Place

The Fur Store

A wooden building with three doors painted red.
The Fur Store at Fort Vancouver.

NPS Photo

Quick Facts

Historical/Interpretive Information/Exhibits

At Fort Vancouver, employees stored animal skins in fur stores. Contrary to the modern meaning of the term "store," nothing was sold out of these buildings. Instead, fur stores were more like warehouses where skins were processed and kept for shipment to market in London. By 1844, at the height of Hudson's Bay Company (HBC) operations in the Columbia River basin, Fort Vancouver had two fur stores, with additional room for storage at the Indian Trade Shop. Both buildings were big - two stories tall, nearly 100 feet long, with high hipped roofs. In fact, these were some of the largest buildings in the area at the time, and for good reason: in 1844, they needed to be able to hold over 60,000 furs!

The job of storing furs involved more than just tossing them into the warehouse. Each skin had to be cleaned, dried, and packed in a tight bundle with other skins to ensure that no insects or moisture got into the precious cargo. The process of packing began at Fort Vancouver's secondary forts - Fort Walla Walla, Fort Boise, and Fort Hall, to name a few - located strategically up the Columbia River and its tributaries. As trappers trickled into these forts near the end of the winter trapping season, employees sorted through their bounty of furs, cleaned them of debris, and hung them out to dry. In the case of sturdier skins like beaver and bear, they would speed up this part by beating the furs like rugs. However, some skins, like marten and fox, were too delicate to be treated so roughly. After being cleaned and dried, they were grouped into packs of "mixed skins," each containing an assortment of furs to prevent the possibility of losing all the more valuable skins at once if the pack were damaged or lost. The packer then folded and arranged the skins carefully before using a press to squeeze them into a bundle measuring less than two feet by two feet, and about one foot deep. These bundles usually weighed about 80 or 90 pounds and contained a stamp and slip of paper to indicate their contents and where they came from. To protect the fur bundles from the elements, they were wrapped in bearskin or deerskin and bound with cord made from buffalo or deer hides.

In the spring, these packs were loaded onto boats and sent down the Columbia to Fort Vancouver. When they arrived, employees unpacked the bundles, checked them for damage, and repeated the process of cleaning and drying the skins, making sure to keep shipments separate from one another; this was how HBC officials in London kept tabs on productivity in each region of the Columbia Department.
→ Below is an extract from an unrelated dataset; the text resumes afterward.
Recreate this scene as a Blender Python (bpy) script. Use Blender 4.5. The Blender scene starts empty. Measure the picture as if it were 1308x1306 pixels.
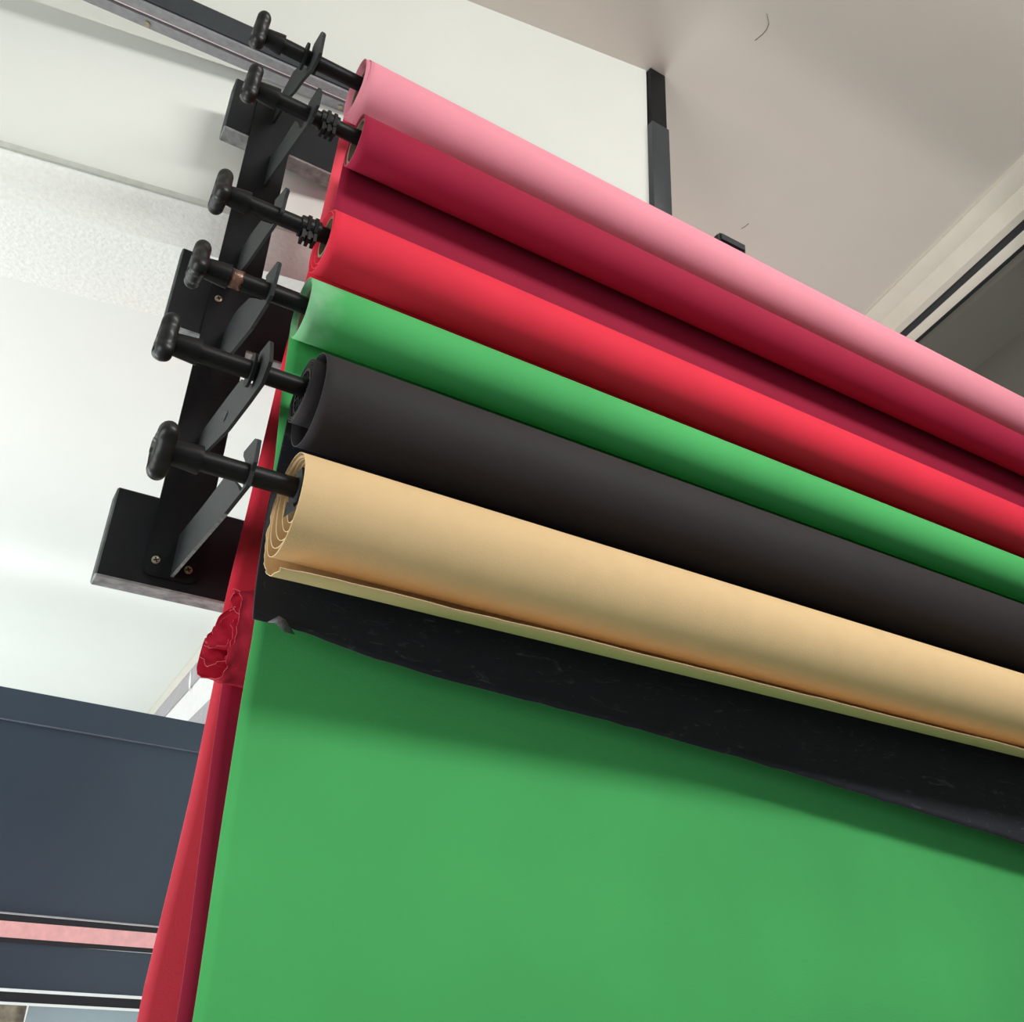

In Fort Vancouver's Fur Store, the skins were piled in heaps or hung from the rafters. The building itself had few windows so it stayed cool and dark inside. To prevent moisture from collecting, the HBC designed the stores to be well-ventilated. When the skins were ready for shipment, usually in late summer, they were bundled into larger packs weighing upwards of 200 pounds, loaded onto ships, and sent out on their long journey halfway across the globe to England.

The fur stores were an important part of the HBC's success in North America. They were essential to keeping the Company's valuable goods in good condition during the Pacific Northwest's damp winters and hot summers. But when the Columbia Department's headquarters moved north to Fort Victoria in 1845, the Fur Stores at Fort Vancouver were the first buildings to fall by the wayside. By 1847, they were hardly used. Two years later, they were rented out to the United States military for storage, signaling not only the decline of HBC operations at Fort Vancouver but also the decline of the fur trade altogether.